В этой компании составителями куплетов были «зонт» Пит (Петр Александрович Половцев) и «зонт» Кока (Николай Лаврентьевич Голеевский), музыкальным исполнителем — «зонт» Леша (Алексей Алексеевич Игнатьев), гитаристом — «зонт» Володя (Владимир Владимирович Марушевский), церемониймейстером и банкометом на случай игры в «польский банчок» — «зонт» Энгельгардт Борис Александрович. Активными членами были — Пневский, Савченко-Маценко, Веге и другие.
Как обычно, мы собрались в просторной фанзе Голеевского, в карты в этот вечер не играли, так как решили отпраздновать отъезд «зонта» Леши и выработать «устав зонтов» на мирное время.
Принесли из столовки большое блюдо и миску, разложили по установленному порядку ломтики лимона, прикрытые каждый кусочком сахара, и, потушив свечи, зажгли коньяк, поливая им сахар. Голубоватое пламя осветило загорелые и возмужалые за два года войны лица «зонтов», склонившихся над миской, куда переливалось содержимое с блюда и заливалось красным бессарабским вином. Старший по чину «зонт» полковник Болховитинов тщательно мешал вино большой кухонной ложкой. [252]
Правда, подобно пулеметам, все эти продукты стали подвозиться к нам Офицерским экономическим обществом только тогда, когда все было уже кончено...

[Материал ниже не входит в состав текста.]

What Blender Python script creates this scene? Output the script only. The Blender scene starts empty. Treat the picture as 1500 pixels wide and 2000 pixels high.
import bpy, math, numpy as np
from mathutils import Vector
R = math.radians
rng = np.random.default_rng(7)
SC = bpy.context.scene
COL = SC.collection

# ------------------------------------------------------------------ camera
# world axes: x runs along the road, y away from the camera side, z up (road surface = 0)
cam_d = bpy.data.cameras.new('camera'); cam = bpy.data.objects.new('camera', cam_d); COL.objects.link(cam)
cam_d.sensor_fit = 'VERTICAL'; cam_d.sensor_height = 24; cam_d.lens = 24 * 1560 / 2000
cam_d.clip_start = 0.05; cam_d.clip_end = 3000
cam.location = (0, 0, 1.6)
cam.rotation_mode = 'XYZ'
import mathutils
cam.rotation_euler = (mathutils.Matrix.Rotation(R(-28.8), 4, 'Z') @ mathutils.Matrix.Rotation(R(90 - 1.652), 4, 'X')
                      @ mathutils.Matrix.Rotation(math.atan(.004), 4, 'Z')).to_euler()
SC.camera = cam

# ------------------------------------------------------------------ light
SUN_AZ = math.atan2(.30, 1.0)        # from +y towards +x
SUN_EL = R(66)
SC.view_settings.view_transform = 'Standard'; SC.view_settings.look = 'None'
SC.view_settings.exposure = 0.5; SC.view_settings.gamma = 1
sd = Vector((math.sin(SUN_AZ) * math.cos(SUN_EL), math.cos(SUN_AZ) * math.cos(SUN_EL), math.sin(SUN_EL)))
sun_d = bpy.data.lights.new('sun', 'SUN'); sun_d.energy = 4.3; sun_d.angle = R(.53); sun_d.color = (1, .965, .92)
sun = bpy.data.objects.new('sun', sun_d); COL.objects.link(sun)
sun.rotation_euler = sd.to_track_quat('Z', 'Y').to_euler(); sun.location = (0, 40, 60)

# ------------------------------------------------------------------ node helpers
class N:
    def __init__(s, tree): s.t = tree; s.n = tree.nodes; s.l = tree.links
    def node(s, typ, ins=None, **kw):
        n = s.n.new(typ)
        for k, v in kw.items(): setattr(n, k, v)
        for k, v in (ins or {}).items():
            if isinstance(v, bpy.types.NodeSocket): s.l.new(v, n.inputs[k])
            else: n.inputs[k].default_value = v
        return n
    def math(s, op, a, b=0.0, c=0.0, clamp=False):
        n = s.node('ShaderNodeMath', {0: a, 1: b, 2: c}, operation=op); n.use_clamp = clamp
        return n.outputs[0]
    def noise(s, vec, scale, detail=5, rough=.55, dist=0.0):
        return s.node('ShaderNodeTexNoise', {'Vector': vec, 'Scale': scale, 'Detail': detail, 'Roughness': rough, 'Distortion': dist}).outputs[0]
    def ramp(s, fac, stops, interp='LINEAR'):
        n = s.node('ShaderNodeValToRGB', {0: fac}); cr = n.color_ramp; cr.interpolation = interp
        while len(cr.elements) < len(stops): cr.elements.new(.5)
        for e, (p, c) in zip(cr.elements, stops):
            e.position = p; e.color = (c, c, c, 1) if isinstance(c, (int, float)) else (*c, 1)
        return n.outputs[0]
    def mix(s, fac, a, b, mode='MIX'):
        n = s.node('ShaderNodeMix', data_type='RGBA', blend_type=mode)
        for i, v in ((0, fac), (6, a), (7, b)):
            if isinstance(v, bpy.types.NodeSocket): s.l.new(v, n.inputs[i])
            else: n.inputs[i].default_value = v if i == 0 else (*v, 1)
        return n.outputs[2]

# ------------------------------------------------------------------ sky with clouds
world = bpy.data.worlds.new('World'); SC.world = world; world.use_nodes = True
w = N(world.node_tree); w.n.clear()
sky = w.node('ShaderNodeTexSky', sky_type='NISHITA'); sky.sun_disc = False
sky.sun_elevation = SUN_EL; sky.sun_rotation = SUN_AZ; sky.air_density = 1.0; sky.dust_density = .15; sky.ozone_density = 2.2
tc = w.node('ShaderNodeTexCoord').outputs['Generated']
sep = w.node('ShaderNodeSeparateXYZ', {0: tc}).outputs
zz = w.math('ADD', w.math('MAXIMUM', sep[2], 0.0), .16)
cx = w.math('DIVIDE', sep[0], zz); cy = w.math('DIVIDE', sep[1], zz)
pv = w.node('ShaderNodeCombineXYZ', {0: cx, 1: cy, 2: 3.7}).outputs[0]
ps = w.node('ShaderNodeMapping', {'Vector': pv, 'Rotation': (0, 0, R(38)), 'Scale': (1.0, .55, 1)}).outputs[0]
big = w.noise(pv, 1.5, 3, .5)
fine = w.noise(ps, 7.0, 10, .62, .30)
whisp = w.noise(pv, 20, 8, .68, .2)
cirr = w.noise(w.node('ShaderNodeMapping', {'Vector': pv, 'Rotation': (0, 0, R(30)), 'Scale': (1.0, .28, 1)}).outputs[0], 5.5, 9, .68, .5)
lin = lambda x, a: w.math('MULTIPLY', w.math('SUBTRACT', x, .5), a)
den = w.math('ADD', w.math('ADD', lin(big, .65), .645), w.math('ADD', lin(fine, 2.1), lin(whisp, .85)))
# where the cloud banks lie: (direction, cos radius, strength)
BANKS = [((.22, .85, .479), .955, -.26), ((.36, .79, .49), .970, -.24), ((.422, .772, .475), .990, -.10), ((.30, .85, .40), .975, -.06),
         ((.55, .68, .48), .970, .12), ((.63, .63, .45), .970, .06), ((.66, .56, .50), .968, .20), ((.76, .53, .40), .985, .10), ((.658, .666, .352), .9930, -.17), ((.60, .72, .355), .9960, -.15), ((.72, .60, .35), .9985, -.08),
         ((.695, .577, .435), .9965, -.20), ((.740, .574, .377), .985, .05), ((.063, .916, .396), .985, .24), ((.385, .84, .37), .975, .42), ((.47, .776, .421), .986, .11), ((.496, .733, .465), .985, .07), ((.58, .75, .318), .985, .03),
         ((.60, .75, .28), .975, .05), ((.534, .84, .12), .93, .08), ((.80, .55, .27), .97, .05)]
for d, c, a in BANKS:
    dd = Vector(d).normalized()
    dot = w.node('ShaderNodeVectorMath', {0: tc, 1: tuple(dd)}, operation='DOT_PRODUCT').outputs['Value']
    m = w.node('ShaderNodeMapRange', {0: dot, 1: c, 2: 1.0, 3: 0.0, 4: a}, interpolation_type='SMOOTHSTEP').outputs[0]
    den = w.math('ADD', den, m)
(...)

Я тем временем настраивал гитару, чтобы открыть торжественное собрание пением и хором гимна «зонтов»:
Эх, калинушка-малинушка моя,Но на этот раз наш поэт Пит Половцев приготовил сюрприз. Это было стихотворение, последние две строфы которого звучали так:
Но пусть же узнают далекие внуки,
Как деды сражались в бесплодных боях,
И пусть наших песен задорные звуки
Им скажут, как деды певали в фанзах.
А мы, в час досуга бокал осушая,
Поднимем его за здоровье «зонтов»,
Чтоб пели и пили «зонты», процветая,
Без страха начальства, без страха врагов.
Заключительные слова были приняты нами как девиз «зонтов». Кто из нас поверил бы тогда, что придет время и жизнь не только расшвыряет нас в разные стороны, но еще и поселит среди нас непримиримую вражду?
Днем общего сбора, куда бы ни занесла нас судьба, мы выбрали 11 января — день сражения под Сандепу, как день «величайшей глупости русского начальства». Не раз поминали мы горестный маньчжурский поход в Петербурге, в ресторане Кюба. Но пришли другие времена. Произошла революция.
В свое время «зонты» возмущались существовавшими порядками, глубоко презирали высокое начальство и чувствовали себя непризнанными реформаторами. Никаких законченных политических взглядов и программ у них, конечно, не было.
Но, как ни странно, «зонтам» впоследствии довелось сыграть роль. Февральская революция застала многих из них уже в больших чинах, и, когда Керенскому понадобились «свои» генералы, он нашел их среди «зонтов»: Энгельгардт как член Государственной думы оказался комендантом Таврического дворца; Половцев — главнокомандующим Петроградским военным округом; Марушевский — начальником генерального штаба; Голеевский — генерал-квартирмейстером, а впоследствии — доверенным лицом английского посла лорда Бьюкенена.
Октябрь оборвал карьеру этих людей. Они доживают свой век в эмиграции. Большинство «зонтов» эмигрировало в Париж, где с 1912 года я занимал пост военного агента. Они — верные слуги Керенского, а некоторые и Романовых,— конечно, считали ниже своего достоинства встречаться со своим бывшим коллегой, который, живя за границей, перешел без всякого принуждения на сторону большевиков. Однако 11 января оставалось для всех «зонтов» днем настолько [253] памятным, что они решили все же его отметить, и 11 января 1922 года послали к «зонту» Игнатьеву парламентером его бывшего товарища по Пажескому корпусу — «зонта» Бориса Энгельгардта. Ведь кто же, как не Энгельгардт, «первый» делал революцию?! Игнатьев не сможет его не принять!
— Уверяю тебя, «зонты» не относятся к тебе так враждебно, как тебе кажется,— убеждал меня Энгельгардт.— А без тебя и твоей гитары у нас ничего не выйдет!
Меня взяло любопытство взглянуть на бывших друзей. Неужели я не найду среди них ни одного единомышленника или хотя бы поколебавшегося? !
В одном из беднейших парижских кафе я застал почти всех прежних «зонтов».
Но вместо генеральских мундиров с орденами на них были разношерстные и весьма скромные пиджаки.
Вместо шампанского на деревянном столе без скатерти стояло несколько бутылок «пинара» — самого дешевого вина. Вместо роскошных люстр питерского ресторана Кюба с потолка грязноватого холодного зала свешивался жестяной абажур с прикрепленными к нему двумя тусклыми электрическими лампочками.
Все со мной вежливо поздоровались, но никто дружески не обнял.
Мы пели по традиции куплеты о Сандепу.
— Как мы правильно все предвидели тогда, в Херсу! — осторожно заметил я.
— Что ты, что ты? На мировую войну наша армия вышла в блестящем порядке! Если бы не большевики, мы, конечно, одержали бы победу!
Я понял, что спорить бесполезно.
Больше я никогда с «зонтами» не встречался.